EXERCISE INSTRUCTIONS
Using the material below, print a verbatim copy of every line from the one containing "Recreate this scene" through the one containing "COL.objects.link(sun)", inclusive, and omit the pictures.

MATERIAL SHOWN

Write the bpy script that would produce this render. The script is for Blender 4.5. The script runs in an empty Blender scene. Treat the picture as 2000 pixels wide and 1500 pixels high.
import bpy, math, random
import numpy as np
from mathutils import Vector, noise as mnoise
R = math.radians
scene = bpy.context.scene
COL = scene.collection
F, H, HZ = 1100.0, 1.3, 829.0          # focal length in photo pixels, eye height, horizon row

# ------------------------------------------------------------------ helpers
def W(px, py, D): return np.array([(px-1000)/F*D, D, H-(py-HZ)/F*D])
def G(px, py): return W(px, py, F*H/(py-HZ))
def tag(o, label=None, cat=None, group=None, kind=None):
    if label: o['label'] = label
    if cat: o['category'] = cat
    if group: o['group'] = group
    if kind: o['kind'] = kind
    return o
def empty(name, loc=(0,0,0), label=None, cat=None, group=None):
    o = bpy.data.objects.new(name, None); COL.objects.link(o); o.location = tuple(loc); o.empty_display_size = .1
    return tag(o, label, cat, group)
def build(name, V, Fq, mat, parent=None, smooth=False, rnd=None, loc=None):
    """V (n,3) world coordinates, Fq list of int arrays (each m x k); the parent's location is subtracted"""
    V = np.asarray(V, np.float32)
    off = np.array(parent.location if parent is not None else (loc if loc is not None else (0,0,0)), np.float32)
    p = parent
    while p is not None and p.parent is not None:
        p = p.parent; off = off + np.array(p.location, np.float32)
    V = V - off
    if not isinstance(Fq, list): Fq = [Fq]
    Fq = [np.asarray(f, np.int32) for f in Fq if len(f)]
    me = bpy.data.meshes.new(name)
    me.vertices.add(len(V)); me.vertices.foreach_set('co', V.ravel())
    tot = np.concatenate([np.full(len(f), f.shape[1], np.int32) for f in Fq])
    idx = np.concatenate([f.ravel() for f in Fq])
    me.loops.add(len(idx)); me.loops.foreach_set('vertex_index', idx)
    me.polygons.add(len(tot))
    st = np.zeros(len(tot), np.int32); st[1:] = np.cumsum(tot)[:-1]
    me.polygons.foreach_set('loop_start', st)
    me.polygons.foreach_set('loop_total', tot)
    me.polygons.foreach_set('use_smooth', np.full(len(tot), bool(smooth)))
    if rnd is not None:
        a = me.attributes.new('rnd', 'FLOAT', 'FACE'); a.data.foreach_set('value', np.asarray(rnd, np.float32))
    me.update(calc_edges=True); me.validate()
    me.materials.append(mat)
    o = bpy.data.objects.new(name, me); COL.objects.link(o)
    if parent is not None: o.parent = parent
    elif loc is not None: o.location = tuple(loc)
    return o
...
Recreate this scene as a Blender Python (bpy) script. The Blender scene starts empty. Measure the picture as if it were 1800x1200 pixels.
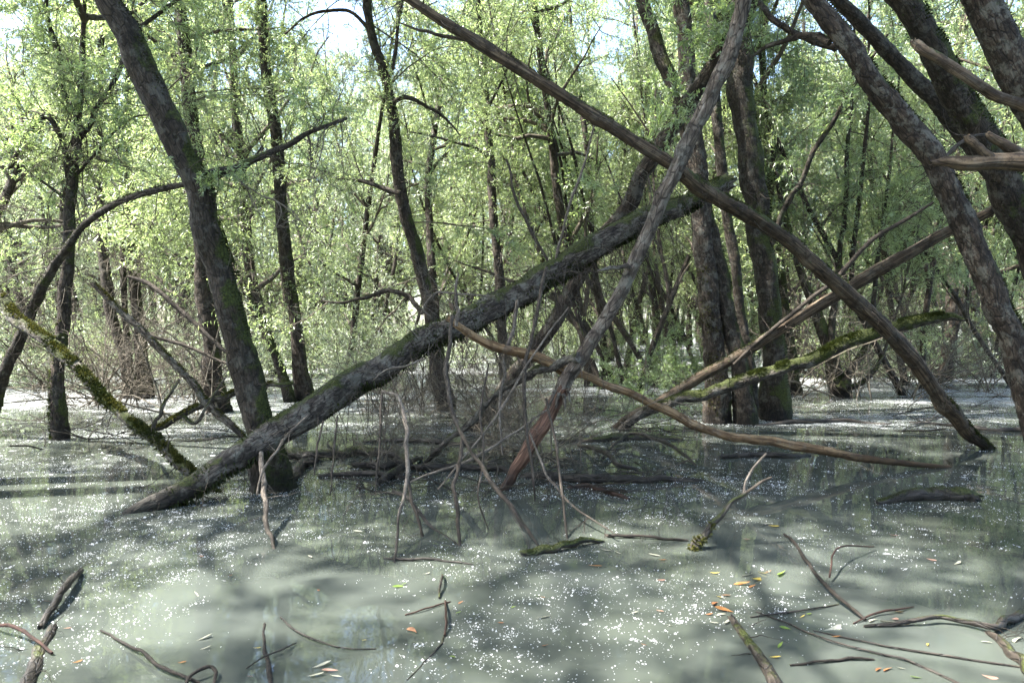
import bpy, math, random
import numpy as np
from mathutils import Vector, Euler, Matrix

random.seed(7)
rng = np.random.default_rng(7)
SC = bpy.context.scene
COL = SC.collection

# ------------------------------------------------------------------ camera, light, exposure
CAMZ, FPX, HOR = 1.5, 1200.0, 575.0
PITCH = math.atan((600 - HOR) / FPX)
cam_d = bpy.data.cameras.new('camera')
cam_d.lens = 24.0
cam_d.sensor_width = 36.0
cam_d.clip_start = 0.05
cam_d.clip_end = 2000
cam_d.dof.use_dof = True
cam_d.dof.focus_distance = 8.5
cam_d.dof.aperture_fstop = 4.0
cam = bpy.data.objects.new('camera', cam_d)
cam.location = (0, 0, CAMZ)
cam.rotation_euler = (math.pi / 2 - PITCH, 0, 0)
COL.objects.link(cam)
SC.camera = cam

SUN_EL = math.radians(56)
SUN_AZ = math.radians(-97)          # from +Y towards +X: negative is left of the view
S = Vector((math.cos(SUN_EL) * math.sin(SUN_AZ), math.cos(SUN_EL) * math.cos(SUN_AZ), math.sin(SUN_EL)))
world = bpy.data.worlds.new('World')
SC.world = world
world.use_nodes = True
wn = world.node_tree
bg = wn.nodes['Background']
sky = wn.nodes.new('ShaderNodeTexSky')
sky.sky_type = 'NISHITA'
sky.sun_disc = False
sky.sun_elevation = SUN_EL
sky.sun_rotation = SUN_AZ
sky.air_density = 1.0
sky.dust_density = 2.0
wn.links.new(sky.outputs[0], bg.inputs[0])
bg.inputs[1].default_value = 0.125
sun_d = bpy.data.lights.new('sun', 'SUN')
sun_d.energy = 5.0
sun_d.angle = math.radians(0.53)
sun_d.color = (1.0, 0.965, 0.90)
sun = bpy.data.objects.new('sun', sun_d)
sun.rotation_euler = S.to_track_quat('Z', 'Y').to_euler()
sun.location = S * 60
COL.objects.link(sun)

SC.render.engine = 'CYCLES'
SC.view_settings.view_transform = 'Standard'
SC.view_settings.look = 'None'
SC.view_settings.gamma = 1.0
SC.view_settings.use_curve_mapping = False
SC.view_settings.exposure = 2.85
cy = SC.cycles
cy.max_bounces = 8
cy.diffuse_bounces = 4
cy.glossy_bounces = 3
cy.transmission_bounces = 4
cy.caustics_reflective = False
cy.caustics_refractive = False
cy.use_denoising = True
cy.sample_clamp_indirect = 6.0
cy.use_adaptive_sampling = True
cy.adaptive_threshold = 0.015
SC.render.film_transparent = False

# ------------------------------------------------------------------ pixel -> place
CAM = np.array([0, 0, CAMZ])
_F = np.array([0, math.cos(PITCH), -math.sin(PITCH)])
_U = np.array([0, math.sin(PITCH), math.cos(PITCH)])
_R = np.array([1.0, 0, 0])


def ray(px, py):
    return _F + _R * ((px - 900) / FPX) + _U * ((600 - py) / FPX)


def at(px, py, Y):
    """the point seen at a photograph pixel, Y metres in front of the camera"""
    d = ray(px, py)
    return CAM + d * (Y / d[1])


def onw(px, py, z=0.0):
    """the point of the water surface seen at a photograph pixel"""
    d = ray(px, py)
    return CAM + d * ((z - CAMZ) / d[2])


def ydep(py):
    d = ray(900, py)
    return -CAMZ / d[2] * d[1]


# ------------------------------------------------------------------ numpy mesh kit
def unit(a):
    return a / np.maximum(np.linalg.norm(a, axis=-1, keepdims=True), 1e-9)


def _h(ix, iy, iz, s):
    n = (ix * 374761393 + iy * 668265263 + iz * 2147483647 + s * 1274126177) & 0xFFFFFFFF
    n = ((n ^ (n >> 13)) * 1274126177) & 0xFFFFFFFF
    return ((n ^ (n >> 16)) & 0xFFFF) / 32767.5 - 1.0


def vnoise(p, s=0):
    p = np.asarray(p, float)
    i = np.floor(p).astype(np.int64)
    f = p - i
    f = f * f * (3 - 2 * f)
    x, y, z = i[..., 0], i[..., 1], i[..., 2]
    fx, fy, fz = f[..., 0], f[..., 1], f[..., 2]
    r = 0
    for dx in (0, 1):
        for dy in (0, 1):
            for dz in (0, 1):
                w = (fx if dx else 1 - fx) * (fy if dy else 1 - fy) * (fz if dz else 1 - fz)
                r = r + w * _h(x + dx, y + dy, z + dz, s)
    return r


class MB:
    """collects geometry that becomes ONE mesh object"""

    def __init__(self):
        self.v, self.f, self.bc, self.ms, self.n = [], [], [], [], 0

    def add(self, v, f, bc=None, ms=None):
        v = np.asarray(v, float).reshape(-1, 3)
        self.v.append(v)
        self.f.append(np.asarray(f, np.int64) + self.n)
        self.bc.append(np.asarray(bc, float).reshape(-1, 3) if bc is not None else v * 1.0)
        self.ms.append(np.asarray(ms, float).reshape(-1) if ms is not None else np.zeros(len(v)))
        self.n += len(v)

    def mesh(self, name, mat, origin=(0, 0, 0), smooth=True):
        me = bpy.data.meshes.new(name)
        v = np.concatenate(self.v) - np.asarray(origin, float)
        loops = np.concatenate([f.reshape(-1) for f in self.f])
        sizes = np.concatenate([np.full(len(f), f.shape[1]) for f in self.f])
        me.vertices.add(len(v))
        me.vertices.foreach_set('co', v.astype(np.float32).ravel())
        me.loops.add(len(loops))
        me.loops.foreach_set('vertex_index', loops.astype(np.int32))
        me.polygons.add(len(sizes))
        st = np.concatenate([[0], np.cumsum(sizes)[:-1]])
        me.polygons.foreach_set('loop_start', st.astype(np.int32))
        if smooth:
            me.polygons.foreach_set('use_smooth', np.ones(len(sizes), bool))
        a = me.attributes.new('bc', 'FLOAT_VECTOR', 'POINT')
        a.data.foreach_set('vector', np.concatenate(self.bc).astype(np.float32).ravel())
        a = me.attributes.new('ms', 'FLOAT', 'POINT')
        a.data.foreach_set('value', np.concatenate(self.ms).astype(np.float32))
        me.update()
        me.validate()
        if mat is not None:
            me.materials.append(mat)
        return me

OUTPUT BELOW
Recreate this scene as a Blender Python (bpy) script. The Blender scene starts empty. Measure the picture as if it were 1800x1200 pixels.
import bpy, math, random
import numpy as np
from mathutils import Vector, Euler, Matrix

random.seed(7)
rng = np.random.default_rng(7)
SC = bpy.context.scene
COL = SC.collection

# ------------------------------------------------------------------ camera, light, exposure
CAMZ, FPX, HOR = 1.5, 1200.0, 575.0
PITCH = math.atan((600 - HOR) / FPX)
cam_d = bpy.data.cameras.new('camera')
cam_d.lens = 24.0
cam_d.sensor_width = 36.0
cam_d.clip_start = 0.05
cam_d.clip_end = 2000
cam_d.dof.use_dof = True
cam_d.dof.focus_distance = 8.5
cam_d.dof.aperture_fstop = 4.0
cam = bpy.data.objects.new('camera', cam_d)
cam.location = (0, 0, CAMZ)
cam.rotation_euler = (math.pi / 2 - PITCH, 0, 0)
COL.objects.link(cam)
SC.camera = cam

SUN_EL = math.radians(56)
SUN_AZ = math.radians(-97)          # from +Y towards +X: negative is left of the view
S = Vector((math.cos(SUN_EL) * math.sin(SUN_AZ), math.cos(SUN_EL) * math.cos(SUN_AZ), math.sin(SUN_EL)))
world = bpy.data.worlds.new('World')
SC.world = world
world.use_nodes = True
wn = world.node_tree
bg = wn.nodes['Background']
sky = wn.nodes.new('ShaderNodeTexSky')
sky.sky_type = 'NISHITA'
sky.sun_disc = False
sky.sun_elevation = SUN_EL
sky.sun_rotation = SUN_AZ
sky.air_density = 1.0
sky.dust_density = 2.0
wn.links.new(sky.outputs[0], bg.inputs[0])
bg.inputs[1].default_value = 0.125
sun_d = bpy.data.lights.new('sun', 'SUN')
sun_d.energy = 5.0
sun_d.angle = math.radians(0.53)
sun_d.color = (1.0, 0.965, 0.90)
sun = bpy.data.objects.new('sun', sun_d)
sun.rotation_euler = S.to_track_quat('Z', 'Y').to_euler()
sun.location = S * 60
COL.objects.link(sun)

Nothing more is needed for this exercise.